*Problem to solve*: Write out the opening lines of the data word for word, up to and including the line with "return (f(r), f(g), f(b), 1)", and leave every picture and every later line out.

━━━ Dataset section

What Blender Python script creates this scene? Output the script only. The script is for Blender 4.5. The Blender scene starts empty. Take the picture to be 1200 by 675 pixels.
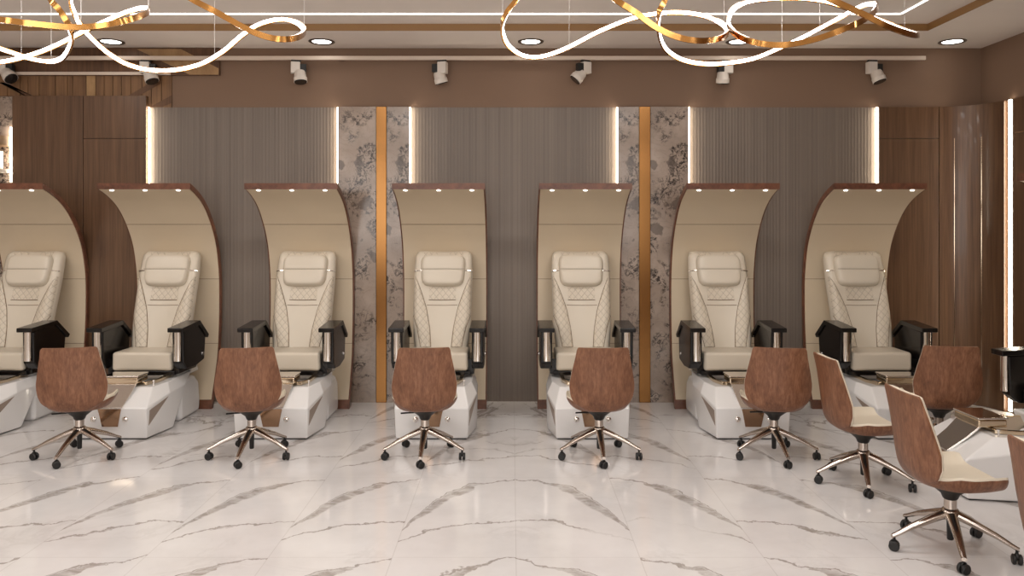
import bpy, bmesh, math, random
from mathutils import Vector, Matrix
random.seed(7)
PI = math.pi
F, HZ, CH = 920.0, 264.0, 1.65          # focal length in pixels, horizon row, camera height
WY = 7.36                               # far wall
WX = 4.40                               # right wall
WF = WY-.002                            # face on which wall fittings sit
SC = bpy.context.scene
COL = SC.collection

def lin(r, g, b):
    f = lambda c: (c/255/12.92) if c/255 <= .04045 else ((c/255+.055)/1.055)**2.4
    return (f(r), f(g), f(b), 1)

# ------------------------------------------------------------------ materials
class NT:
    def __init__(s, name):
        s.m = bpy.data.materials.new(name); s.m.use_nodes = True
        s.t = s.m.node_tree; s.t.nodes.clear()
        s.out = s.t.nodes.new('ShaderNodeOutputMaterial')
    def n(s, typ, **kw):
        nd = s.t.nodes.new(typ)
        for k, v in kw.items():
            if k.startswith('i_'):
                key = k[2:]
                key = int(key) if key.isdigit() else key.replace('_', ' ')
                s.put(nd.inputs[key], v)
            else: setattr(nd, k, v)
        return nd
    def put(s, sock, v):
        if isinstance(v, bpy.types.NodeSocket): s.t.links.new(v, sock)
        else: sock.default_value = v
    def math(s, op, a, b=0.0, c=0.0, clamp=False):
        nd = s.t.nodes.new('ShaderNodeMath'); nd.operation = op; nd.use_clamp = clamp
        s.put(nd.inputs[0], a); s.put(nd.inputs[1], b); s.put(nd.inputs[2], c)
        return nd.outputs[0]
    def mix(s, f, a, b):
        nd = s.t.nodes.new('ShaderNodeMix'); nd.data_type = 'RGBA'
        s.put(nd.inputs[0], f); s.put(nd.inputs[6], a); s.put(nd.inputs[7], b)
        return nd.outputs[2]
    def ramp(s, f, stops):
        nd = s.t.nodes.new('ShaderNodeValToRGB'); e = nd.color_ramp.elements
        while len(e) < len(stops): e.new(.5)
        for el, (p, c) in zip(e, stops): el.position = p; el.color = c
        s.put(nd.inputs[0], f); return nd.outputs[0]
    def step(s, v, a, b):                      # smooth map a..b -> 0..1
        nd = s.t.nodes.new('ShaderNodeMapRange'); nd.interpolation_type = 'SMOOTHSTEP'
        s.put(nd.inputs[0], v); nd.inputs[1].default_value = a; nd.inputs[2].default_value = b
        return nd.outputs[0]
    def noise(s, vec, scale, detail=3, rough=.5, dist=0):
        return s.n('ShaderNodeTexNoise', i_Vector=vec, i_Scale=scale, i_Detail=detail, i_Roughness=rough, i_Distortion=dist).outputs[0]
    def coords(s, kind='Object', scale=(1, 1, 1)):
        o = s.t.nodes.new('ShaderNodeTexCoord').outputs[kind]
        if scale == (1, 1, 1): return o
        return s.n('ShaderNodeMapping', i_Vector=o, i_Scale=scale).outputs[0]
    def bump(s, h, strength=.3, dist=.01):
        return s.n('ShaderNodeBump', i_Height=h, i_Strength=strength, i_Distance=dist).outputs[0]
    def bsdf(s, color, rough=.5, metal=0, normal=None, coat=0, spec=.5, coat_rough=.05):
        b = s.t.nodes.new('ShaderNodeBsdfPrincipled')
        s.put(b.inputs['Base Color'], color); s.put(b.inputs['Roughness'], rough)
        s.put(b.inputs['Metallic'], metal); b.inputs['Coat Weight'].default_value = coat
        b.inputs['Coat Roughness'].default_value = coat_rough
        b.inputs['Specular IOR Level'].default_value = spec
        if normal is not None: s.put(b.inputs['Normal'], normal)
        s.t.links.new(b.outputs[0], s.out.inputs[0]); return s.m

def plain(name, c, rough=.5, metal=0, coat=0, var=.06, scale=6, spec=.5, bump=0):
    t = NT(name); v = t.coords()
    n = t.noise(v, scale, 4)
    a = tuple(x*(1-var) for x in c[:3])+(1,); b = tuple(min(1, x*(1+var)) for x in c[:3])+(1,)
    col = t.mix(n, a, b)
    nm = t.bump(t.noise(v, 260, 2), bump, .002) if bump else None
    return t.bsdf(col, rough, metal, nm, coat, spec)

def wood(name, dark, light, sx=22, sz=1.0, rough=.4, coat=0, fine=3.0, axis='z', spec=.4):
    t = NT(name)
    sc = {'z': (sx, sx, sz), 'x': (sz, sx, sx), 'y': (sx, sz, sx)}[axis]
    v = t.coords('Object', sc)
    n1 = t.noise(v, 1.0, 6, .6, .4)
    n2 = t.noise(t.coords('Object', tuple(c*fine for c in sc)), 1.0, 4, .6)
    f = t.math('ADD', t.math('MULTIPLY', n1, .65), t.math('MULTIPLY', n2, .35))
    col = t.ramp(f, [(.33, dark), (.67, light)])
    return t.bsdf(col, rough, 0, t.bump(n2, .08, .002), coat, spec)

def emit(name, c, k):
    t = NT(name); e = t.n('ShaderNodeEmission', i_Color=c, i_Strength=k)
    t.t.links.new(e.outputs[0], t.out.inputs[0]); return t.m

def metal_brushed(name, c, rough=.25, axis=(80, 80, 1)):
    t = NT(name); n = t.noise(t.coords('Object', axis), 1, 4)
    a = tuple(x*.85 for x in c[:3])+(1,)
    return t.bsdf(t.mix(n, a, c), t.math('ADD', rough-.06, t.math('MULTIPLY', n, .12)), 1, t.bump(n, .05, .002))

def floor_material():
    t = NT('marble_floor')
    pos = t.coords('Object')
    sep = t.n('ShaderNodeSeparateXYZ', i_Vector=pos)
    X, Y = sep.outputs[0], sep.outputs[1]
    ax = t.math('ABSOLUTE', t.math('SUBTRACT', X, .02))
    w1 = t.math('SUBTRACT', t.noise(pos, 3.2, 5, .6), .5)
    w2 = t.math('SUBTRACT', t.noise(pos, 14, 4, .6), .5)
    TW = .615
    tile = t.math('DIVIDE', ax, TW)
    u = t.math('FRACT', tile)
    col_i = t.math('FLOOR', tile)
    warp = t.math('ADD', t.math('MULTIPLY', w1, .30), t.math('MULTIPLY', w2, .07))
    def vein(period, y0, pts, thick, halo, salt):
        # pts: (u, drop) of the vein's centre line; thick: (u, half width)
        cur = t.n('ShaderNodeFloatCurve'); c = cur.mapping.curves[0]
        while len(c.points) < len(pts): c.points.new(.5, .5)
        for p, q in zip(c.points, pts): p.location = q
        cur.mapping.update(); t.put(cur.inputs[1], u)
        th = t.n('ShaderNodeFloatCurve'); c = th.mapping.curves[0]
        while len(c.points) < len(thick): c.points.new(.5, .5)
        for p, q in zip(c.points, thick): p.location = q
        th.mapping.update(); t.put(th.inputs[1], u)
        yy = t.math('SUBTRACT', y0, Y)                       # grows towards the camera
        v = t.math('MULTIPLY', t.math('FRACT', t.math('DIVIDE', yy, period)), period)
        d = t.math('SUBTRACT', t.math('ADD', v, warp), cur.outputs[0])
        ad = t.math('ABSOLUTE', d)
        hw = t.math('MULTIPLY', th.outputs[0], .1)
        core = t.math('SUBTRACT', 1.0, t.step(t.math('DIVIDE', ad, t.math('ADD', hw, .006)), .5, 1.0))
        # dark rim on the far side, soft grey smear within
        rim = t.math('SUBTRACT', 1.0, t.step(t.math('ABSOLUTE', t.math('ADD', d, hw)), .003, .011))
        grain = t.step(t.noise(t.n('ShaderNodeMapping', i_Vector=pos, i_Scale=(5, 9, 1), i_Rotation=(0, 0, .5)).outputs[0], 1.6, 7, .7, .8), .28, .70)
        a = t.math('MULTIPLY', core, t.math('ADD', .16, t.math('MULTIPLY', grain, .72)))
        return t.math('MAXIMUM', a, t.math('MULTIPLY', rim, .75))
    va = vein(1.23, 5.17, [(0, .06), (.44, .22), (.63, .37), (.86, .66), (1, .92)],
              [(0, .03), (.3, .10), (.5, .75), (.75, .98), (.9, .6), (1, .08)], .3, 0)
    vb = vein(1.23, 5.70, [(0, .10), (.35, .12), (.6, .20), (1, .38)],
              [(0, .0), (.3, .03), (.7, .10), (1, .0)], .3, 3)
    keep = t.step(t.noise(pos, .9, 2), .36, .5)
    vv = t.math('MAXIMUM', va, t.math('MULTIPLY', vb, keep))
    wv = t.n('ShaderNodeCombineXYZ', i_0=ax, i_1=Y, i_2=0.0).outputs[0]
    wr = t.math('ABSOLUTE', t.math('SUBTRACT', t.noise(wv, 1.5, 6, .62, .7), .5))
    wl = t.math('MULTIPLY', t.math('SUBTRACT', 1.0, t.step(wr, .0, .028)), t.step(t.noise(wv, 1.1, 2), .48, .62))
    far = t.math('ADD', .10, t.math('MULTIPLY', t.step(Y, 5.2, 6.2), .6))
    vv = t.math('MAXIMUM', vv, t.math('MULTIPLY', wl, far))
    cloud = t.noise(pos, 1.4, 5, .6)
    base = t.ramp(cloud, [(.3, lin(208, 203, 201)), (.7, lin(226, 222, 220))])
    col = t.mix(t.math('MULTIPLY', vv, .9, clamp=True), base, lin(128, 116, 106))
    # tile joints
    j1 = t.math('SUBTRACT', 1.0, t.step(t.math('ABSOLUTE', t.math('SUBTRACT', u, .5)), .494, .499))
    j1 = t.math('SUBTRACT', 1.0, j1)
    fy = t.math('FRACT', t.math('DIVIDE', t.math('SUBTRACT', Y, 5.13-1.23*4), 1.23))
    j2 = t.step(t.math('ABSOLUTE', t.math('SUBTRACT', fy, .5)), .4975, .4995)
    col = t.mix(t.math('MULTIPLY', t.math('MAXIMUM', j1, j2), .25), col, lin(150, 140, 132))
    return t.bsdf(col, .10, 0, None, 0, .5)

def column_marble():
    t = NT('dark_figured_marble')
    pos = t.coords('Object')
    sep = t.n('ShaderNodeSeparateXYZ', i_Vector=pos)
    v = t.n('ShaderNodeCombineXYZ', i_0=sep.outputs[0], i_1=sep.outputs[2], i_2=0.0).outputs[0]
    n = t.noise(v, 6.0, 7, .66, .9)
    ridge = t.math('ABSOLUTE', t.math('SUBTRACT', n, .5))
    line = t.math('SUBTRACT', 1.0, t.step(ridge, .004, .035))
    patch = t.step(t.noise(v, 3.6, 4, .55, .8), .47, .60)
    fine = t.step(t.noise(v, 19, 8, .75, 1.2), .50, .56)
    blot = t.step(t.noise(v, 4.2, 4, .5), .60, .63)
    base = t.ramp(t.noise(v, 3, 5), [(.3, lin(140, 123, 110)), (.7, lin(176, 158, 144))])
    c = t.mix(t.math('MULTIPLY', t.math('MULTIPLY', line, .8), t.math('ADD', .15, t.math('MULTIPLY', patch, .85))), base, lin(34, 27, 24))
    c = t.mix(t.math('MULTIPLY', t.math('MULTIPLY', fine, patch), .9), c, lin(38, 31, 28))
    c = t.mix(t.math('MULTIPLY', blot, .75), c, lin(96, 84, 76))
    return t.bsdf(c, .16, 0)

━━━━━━

*Response below*:
What Blender Python script creates this scene? Output the script only. The script is for Blender 4.5. The Blender scene starts empty. Take the picture to be 1200 by 675 pixels.
import bpy, bmesh, math, random
from mathutils import Vector, Matrix
random.seed(7)
PI = math.pi
F, HZ, CH = 920.0, 264.0, 1.65          # focal length in pixels, horizon row, camera height
WY = 7.36                               # far wall
WX = 4.40                               # right wall
WF = WY-.002                            # face on which wall fittings sit
SC = bpy.context.scene
COL = SC.collection

def lin(r, g, b):
    f = lambda c: (c/255/12.92) if c/255 <= .04045 else ((c/255+.055)/1.055)**2.4
    return (f(r), f(g), f(b), 1)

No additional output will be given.